Ninjas preadolescentes.
Una aventura gráfica, una fábula entre castillos rojos y reinas enfermas o una mini-odisea de ribetes cómicos liderada por ninjas dispuestos a cualquier cosa con tal de poder probar un nuevo juego. Todo o nada. Eso es lo que parece plantear Weston Razooli en su debut en la dirección, una Riddle of Fire que toca todos los palos de la baraja y, extrañamente, acierta: desde un fantástico tenue encauzado por una bruja moderna que tiene el poder de controlar a sus allegados, a la comedia provista por tres (cuatro más adelante) infantes sin ningún tipo de vergüenza y mucha imaginación, pasando por una tierna y brillante alegoría sobre qué supone esa etapa vital donde todo es despreocupación y el día a día se activa cuando uno crea su propia aventura de la nada, como si toda motivación estuviese imbuida por un espíritu que el norteamericano captura con certeza entre armas de aire comprimido, motocicletas y un universo de personajes que dotan del significado adecuado a cada pequeña arista de esta historia, una de esas que gozan de la atemporalidad que otorga el talento y el ingenio, como si todo fuera fruto de una extraña magia que Razooli captura con su cámara con una facilidad inusitada.
El talento visual que posee el realizador para generar estampas y retratar ese pequeño pueblo situado en Utah, añade además una capa con la que barnizar un imaginario que, en efecto, no resulta novedoso (desde, quizá, el Super 8 de J.J. Abrams no hemos parado de ver cintas que apuntan a esa etapa convirtiéndola en algo más que una aventura a través de representaciones que colindan con el cine de género), pero sí tan personal como arrebatador. A ello se suma, claro, el encanto de cuatro chiquillos que devienen en un acierto de casting fuera de toda duda. Con sus desmanes, ese singular modo de afrontar cada situación que se les presenta y un carisma que en ocasiones desborda la propia escena (¡por no hablar de esos maravillosos subtítulos!), hacen de sus personajes un baluarte que Razooli sabe llevar a buen puerto, ejecutando incluso una mixtura donde hay lugar para géneros de toda índole, tanto aquellos que dotan de sentido al propio relato, como los que amplifican unas virtudes (y ahondan en ese carisma) que simplemente convierten a Riddle of Fire en un film delicioso por momentos.
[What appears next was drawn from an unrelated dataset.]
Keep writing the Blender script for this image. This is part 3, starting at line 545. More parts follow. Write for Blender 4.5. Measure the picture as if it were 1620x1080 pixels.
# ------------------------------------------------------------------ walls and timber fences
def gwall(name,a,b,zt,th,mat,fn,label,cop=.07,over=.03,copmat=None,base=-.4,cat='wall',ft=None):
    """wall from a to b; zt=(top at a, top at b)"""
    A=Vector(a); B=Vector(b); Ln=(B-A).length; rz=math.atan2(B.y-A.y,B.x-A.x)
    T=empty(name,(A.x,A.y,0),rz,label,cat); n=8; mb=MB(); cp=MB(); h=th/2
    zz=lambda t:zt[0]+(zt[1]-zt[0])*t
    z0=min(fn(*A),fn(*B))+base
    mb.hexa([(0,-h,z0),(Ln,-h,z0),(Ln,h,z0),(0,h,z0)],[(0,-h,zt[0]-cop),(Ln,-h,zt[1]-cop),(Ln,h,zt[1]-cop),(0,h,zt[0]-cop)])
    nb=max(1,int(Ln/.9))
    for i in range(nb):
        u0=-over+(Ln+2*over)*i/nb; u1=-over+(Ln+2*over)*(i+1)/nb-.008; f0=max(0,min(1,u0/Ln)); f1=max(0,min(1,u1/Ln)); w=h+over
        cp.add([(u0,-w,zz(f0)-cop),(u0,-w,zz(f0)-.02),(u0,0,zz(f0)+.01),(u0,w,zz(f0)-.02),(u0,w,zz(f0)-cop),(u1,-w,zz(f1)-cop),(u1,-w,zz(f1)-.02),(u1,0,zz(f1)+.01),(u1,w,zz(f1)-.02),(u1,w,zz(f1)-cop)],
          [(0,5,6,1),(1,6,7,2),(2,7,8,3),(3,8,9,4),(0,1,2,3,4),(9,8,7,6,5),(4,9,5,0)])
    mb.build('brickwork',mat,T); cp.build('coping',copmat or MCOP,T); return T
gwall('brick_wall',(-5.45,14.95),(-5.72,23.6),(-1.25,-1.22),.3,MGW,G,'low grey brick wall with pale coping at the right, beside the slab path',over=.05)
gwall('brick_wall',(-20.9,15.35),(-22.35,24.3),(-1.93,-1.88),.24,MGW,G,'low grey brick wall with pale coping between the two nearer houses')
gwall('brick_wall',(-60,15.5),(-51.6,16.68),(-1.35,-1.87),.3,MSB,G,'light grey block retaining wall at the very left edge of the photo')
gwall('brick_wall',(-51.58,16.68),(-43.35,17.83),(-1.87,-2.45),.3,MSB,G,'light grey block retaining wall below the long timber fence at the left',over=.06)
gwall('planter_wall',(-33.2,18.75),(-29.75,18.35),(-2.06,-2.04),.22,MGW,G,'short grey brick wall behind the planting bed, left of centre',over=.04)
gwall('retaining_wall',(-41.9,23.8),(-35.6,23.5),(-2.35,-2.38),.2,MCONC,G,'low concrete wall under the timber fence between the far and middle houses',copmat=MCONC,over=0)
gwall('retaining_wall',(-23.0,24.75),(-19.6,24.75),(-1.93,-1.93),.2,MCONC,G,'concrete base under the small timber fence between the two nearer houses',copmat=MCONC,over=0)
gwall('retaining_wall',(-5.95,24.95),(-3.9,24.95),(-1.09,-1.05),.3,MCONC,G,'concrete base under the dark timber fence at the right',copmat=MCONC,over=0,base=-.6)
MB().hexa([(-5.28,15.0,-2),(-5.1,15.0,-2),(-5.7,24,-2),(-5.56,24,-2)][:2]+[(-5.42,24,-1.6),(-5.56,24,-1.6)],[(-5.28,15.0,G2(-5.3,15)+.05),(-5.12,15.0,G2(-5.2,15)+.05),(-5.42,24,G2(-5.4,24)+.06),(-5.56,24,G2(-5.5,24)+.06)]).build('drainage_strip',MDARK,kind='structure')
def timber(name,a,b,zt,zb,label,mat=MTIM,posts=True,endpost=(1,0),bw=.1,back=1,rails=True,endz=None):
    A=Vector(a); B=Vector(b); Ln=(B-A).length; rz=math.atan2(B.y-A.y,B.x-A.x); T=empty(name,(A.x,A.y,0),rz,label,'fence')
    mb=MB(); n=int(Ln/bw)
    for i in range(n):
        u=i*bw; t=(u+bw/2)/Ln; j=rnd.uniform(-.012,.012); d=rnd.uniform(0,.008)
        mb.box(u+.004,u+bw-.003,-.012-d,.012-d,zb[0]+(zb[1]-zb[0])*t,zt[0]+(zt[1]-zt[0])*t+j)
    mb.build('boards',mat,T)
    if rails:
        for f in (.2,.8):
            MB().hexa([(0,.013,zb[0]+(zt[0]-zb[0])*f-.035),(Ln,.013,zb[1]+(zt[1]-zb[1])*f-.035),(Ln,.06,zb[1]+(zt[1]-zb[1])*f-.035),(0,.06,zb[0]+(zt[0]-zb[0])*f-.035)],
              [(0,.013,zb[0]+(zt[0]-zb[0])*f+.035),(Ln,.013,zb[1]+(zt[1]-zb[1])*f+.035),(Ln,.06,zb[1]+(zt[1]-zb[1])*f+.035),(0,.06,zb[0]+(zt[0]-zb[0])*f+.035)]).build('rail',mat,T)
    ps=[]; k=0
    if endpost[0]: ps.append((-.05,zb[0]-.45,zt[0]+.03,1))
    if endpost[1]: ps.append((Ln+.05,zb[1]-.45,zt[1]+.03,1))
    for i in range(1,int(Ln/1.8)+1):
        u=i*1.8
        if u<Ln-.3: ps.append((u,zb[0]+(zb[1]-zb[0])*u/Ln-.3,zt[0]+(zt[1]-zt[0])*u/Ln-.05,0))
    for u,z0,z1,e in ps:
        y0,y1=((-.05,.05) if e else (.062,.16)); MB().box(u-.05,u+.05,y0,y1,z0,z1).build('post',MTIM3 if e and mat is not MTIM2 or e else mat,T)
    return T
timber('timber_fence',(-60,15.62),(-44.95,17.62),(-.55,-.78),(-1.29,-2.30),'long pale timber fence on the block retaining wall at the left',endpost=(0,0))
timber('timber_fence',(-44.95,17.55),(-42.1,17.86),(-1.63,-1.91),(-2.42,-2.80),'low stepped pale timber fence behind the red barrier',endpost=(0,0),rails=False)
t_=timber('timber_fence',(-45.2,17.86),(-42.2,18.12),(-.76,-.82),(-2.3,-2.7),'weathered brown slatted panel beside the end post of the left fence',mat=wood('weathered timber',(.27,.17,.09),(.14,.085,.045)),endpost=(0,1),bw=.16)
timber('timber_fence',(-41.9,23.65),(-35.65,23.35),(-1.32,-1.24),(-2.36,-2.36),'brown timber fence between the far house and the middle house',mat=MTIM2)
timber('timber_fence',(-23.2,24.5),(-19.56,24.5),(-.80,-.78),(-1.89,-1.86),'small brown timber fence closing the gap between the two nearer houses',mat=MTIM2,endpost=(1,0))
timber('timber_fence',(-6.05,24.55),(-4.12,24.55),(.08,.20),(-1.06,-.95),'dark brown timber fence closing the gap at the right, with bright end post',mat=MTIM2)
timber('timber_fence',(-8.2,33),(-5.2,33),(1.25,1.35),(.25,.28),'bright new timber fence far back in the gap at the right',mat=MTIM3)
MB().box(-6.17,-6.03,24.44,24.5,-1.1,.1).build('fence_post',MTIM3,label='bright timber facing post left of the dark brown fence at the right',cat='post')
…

Con algún que otro defecto más bien asumible tratándose de una ópera prima —como el hecho de no sostener el conjunto a un mismo nivel durante todo el metraje; algo lógico si tenemos en cuenta que el film arranca con una fuerza inusual y dispone virtudes que logran hacer de sus minutos iniciales un soplo de aire de lo más refrescante y sorprendente—, Riddle of Fire no desiste ni por un minuto de su intención inicial: componer un mosaico que vaya más allá de fórmulas o discursos, y que lleve al espectador de la mano de ese microcosmos vivaz y divertido sin que haya una necesidad específica de encontrar asideros: al fin y al cabo, estamos ante un auténtico salto al vacío —ni siquiera su particular relato parece llevarnos a ningún sitio—, una oda auténtica y tierna a ese período que nos recuerda que en algún instante la inocencia más pura era una forma de abordar cuanto se nos pusiera por delante, y que de tan sincera uno solo puede disfrutar, como si se tratase de un cine de otro tiempo, de arqueología pura y de una carta de amor insondable que sólo puede obtener una réplica posible, que no es otra que la ternura de un espectador que a buen seguro terminará con una sonrisa en el rostro y unas ganas terribles de volver a ese no-lugar en cualquier momento.